Some better solutions I believe are here (although they might sound a bit at times like the options above).:

  1.  Reduce cultural distance. Enculturation comes through interacting in and seeking to understand the behavioral and cognitive patterns of a culture. Removing distance culturally does not undo one’s beliefs, but it may broaden them. After all, Jesus was not only an atoning sacrifice, but was also a liberator, and bestower of honor. Understand what the people are most concerned about. They may not be most interested in Heaven. They may not be most interested in forgiveness. They may be most interested in family, community, health, and prosperity. One doesn’t necessarily have to redesign Christian doctrine to these different priorities, but it should speak prophetically to these concerns.
  2. Be open to the possibility that God will demonstrate Himself through power.
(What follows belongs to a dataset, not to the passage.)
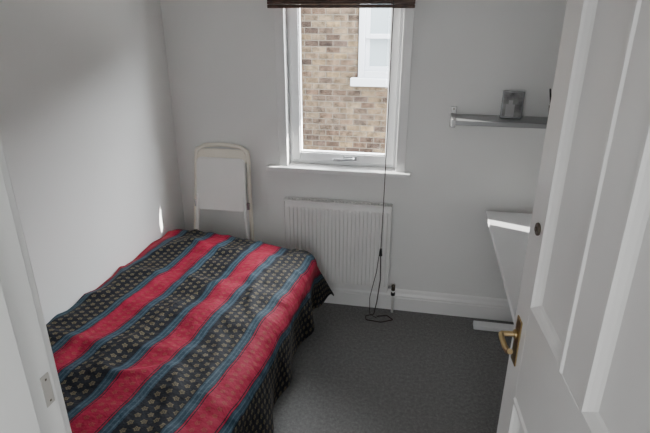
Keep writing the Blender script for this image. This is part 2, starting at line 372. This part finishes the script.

I have little time for those who feel that God constantly does demonstrate Himself through power. It tends to lessen focus on God’s more common method of working through the weak, the foolish, and the vulnerable. It also puts pressure on people to “fake it,” label as from God what was not from God. However, God has power, and it seems like, especially in situations where the Gospel message is first entering a community, God will demonstrate power as a sign.
  3. Focus on symbols and rituals. Power is often seen in amulets, talismans, incantations, and various rituals. I don’t recommend totally embracing this worldview (wiping handkerchiefs on a religious icon, or getting them “blessed” by a televangelist) adding to local beliefs on contagious magic. But one can’t simply throw away these things and assume that there is not a vaccuum that will be filled by something else. Consider rituals. Rituals are tied to lifecycle, to crises, and to the calendar. In each case, they provide comfort in the providence of God (or god, or gods) that the future is secure. Rituals and symbols can and should be used to provide comfort, while helping them understand that true faith is more relational than magical.

Consider Five major “Encounters”

  • Power Encounter.  The interaction of the power of God with the powers (whether spiritual, natural, or human) within a people.
  • Truth Encounter.  The interaction of the truth of God with the false beliefs within a people
  • Allegiance Encounter.  The interaction of the call of God with the prioritizations/allegiances within a people.
  • Cultural Encounter.  The interaction of the Biblical perspective and behavioral patterns with the culture of a people.
  • Love Encounter.  The interaction of the Love of God with the selfish valuations within a people.

What should be done first? Love Encounter should always be first, I believe. To encounter a community demonstrating God’s love is always foundational. In folk religion, faith is more emotional than cognitive, so love encounter is even more critical.

But what is next? For some cultures it might be truth encounter… but for Folk Religionists, power encounter tied to cultural encounter hand-in-hand probably comes next. After all, folk religionists commonly are linked to their faith through their culture and their priority of power to overcome fear.

Next would be truth encounter. After a foundation of God’s love, and the bridges of God’s demonstrated concern and power translated through culture, God’s message must be made clear in the language, thought patterns, and priorities, of the people..

Ultimately, there must be a change of allegiance. They must choose to follow Christ or the old way. Of course, following Christ does not destroy all aspects of the old way, nor, on the other hand, should it syncretize it. It should transform and fulfill it.

An interesting thing to note is that the five encounters start and end with emotions. It starts with dealing with love and fear and ends with dealing with trust. The other two are more cognitive, truth and culture… dealing with symbols and meanings. None of the five are, strictly speaking, addressing behavior directly. Behavior is the natural fruit of spiritual transformation. Spirituality is the intersection of power and meaning (ideas and values). If behavior does not change, one must question the spiritual transformation.